### Task instructions
From the listing below, output the lines between the one with "2304 pixels high." and the one with "W = bpy.data.worlds.new('World');", including those two, and nothing else. Pictures are not copied.
#### Material for this exercise ####
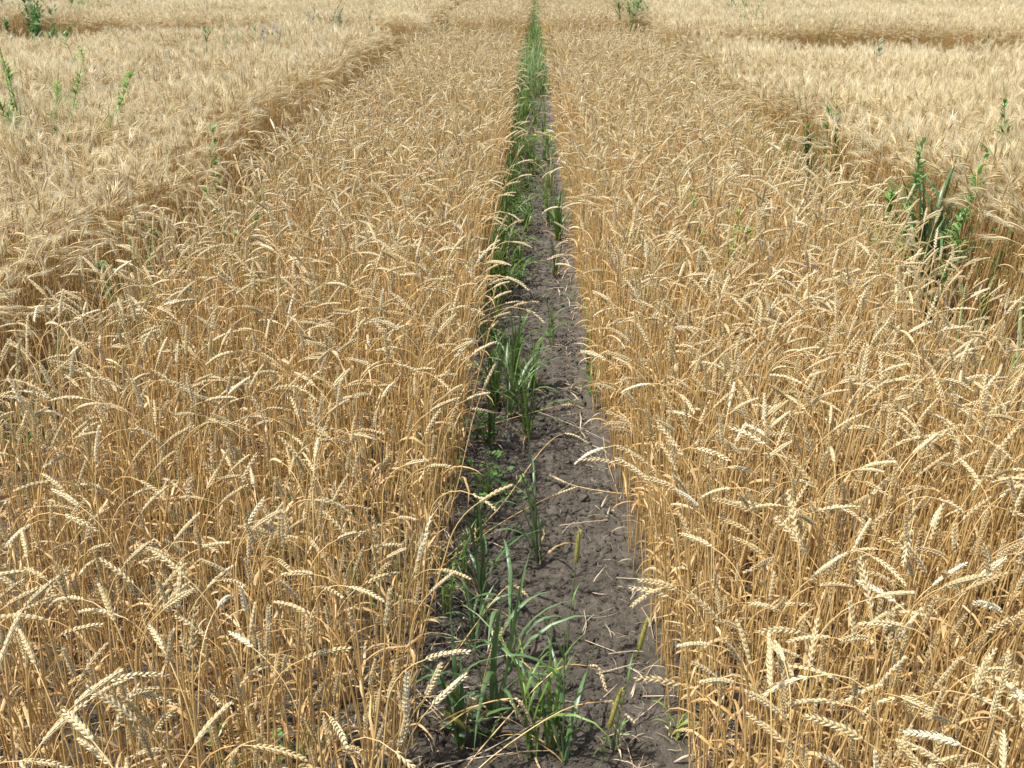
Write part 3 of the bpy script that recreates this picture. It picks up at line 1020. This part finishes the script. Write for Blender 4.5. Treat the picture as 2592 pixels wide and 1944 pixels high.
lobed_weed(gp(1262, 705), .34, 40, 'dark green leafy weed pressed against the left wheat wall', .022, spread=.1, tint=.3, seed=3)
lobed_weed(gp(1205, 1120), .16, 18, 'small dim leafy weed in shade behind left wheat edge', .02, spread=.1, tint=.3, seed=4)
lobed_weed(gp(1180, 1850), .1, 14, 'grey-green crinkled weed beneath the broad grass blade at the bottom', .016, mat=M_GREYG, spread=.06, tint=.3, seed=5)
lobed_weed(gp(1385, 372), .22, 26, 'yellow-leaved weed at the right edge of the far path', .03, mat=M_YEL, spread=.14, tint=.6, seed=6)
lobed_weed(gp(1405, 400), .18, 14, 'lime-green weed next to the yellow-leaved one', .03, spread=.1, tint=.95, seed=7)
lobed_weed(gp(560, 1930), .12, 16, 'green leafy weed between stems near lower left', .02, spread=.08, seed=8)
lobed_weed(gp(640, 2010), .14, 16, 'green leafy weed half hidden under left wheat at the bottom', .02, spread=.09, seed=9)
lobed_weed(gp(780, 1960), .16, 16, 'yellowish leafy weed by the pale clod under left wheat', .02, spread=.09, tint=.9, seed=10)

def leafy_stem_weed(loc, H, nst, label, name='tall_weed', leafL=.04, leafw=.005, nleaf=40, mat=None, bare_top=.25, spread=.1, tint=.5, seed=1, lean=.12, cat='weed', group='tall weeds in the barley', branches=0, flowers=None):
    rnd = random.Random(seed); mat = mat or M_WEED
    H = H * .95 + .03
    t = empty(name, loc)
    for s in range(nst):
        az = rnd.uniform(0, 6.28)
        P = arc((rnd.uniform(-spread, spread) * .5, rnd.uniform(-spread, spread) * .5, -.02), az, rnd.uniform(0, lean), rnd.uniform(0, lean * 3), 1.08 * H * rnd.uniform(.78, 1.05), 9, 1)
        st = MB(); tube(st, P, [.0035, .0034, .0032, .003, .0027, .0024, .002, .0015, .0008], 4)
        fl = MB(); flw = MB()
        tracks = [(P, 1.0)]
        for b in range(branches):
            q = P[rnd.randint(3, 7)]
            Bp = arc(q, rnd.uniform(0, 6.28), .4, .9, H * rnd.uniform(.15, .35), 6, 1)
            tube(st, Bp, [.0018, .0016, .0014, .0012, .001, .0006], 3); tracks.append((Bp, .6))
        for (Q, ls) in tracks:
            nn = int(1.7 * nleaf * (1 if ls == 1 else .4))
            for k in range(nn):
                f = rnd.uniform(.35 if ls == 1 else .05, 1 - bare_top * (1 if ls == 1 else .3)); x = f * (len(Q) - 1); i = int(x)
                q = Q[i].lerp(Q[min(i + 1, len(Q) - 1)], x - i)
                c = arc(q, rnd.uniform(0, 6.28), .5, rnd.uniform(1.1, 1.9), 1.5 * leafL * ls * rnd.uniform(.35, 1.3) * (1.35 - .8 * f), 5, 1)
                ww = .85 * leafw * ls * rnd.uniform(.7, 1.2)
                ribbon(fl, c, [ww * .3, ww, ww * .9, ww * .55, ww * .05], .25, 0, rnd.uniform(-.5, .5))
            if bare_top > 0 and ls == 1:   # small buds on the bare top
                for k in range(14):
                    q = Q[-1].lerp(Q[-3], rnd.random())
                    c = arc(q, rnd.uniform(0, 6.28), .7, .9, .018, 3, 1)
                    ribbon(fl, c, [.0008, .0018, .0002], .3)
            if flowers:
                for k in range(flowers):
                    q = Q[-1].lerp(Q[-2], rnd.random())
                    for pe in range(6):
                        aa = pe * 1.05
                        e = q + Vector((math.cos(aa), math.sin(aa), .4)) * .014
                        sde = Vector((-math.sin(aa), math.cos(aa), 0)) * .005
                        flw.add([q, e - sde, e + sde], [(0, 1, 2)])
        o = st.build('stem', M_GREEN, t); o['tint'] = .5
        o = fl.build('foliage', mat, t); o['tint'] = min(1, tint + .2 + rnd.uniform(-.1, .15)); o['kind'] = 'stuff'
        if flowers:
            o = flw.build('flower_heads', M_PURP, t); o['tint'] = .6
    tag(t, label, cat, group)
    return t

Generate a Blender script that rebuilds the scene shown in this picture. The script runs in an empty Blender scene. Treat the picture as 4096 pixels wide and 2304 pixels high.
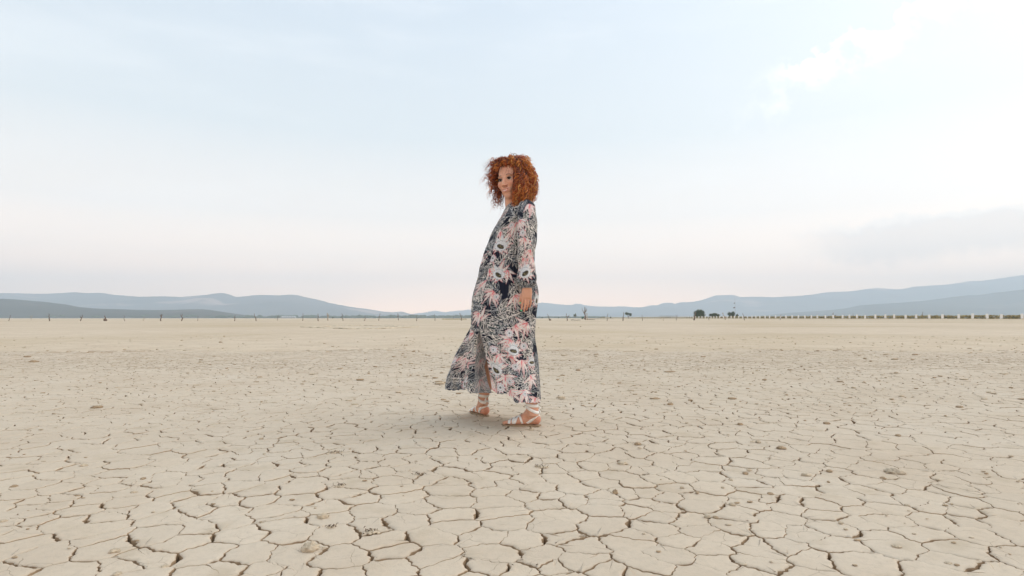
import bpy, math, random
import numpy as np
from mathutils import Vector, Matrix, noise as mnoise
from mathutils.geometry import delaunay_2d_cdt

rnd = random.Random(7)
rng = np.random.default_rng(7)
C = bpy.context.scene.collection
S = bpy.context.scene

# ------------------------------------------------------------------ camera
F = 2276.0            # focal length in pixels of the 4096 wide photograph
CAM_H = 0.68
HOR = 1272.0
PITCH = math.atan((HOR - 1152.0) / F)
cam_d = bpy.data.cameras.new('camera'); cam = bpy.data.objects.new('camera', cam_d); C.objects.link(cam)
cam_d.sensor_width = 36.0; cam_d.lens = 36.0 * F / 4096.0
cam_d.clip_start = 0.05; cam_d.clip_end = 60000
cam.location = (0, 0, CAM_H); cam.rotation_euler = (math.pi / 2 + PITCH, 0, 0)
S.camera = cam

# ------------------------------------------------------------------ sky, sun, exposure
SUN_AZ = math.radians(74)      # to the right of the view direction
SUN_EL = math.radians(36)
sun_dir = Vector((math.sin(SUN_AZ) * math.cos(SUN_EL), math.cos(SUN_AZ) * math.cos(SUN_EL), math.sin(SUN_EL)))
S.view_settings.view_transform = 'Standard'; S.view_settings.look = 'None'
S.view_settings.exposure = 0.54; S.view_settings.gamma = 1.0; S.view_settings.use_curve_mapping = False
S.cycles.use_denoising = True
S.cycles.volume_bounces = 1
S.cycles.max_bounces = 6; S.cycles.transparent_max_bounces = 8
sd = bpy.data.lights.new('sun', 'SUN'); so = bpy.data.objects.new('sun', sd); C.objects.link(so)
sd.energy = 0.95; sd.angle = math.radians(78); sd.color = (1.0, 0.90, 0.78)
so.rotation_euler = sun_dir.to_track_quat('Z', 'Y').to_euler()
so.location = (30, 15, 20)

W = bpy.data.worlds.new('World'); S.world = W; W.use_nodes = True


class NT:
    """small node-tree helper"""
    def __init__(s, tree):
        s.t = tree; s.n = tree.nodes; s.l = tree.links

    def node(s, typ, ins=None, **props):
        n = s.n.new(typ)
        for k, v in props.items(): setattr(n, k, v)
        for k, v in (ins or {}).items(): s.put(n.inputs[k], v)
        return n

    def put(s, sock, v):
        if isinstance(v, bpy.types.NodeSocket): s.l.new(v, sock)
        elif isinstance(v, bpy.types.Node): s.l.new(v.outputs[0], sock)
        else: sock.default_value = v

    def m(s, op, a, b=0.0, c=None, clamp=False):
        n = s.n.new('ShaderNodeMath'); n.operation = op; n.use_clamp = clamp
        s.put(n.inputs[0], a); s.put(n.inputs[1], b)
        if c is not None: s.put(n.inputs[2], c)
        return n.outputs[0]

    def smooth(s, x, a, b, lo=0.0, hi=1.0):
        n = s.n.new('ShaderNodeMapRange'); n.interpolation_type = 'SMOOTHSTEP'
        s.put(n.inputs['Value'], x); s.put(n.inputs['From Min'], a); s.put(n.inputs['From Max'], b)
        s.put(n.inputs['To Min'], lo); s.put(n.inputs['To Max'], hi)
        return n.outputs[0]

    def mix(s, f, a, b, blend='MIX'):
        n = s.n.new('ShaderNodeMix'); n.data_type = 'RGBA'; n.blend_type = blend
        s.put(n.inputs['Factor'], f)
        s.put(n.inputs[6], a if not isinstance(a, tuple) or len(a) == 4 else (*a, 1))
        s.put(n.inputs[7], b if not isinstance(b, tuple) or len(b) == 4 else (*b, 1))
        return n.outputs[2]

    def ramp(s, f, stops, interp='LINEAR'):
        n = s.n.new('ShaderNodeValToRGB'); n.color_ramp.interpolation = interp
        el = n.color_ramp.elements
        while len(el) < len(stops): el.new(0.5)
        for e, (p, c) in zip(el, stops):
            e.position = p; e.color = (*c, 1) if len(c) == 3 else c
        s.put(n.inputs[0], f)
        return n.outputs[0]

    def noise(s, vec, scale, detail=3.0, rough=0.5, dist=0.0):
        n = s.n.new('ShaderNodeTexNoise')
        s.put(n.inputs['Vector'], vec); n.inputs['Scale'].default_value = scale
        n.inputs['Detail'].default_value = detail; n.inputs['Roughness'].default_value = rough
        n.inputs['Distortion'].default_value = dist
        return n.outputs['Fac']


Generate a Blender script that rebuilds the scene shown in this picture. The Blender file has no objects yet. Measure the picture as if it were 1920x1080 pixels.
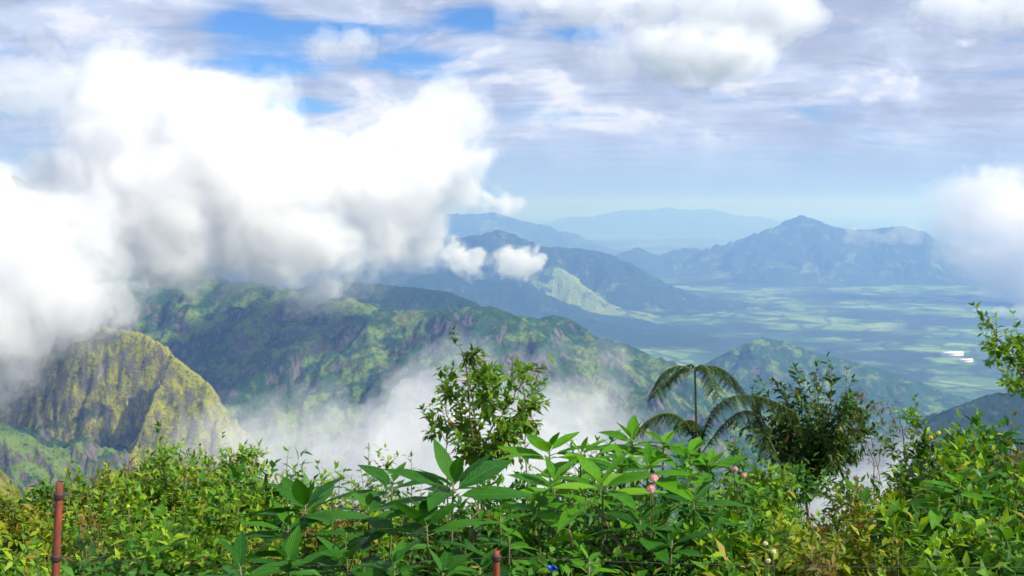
####
### Answer to the task
Generate a Blender script that rebuilds the scene shown in this picture. The script runs in an empty Blender scene. Treat the picture as 4096 pixels wide and 2304 pixels high.
import bpy, math, random
import numpy as np
from mathutils import Vector, Matrix, noise as mnoise
from mathutils.geometry import delaunay_2d_cdt

rnd = random.Random(7)
rng = np.random.default_rng(7)
C = bpy.context.scene.collection
S = bpy.context.scene

# ------------------------------------------------------------------ camera
F = 2276.0            # focal length in pixels of the 4096 wide photograph
CAM_H = 0.68
HOR = 1272.0
PITCH = math.atan((HOR - 1152.0) / F)
cam_d = bpy.data.cameras.new('camera'); cam = bpy.data.objects.new('camera', cam_d); C.objects.link(cam)
cam_d.sensor_width = 36.0; cam_d.lens = 36.0 * F / 4096.0
cam_d.clip_start = 0.05; cam_d.clip_end = 60000
cam.location = (0, 0, CAM_H); cam.rotation_euler = (math.pi / 2 + PITCH, 0, 0)
S.camera = cam

# ------------------------------------------------------------------ sky, sun, exposure
SUN_AZ = math.radians(74)      # to the right of the view direction
SUN_EL = math.radians(36)
sun_dir = Vector((math.sin(SUN_AZ) * math.cos(SUN_EL), math.cos(SUN_AZ) * math.cos(SUN_EL), math.sin(SUN_EL)))
S.view_settings.view_transform = 'Standard'; S.view_settings.look = 'None'
S.view_settings.exposure = 0.54; S.view_settings.gamma = 1.0; S.view_settings.use_curve_mapping = False
S.cycles.use_denoising = True
S.cycles.volume_bounces = 1
S.cycles.max_bounces = 6; S.cycles.transparent_max_bounces = 8
sd = bpy.data.lights.new('sun', 'SUN'); so = bpy.data.objects.new('sun', sd); C.objects.link(so)
sd.energy = 0.95; sd.angle = math.radians(78); sd.color = (1.0, 0.90, 0.78)
so.rotation_euler = sun_dir.to_track_quat('Z', 'Y').to_euler()
so.location = (30, 15, 20)

W = bpy.data.worlds.new('World'); S.world = W; W.use_nodes = True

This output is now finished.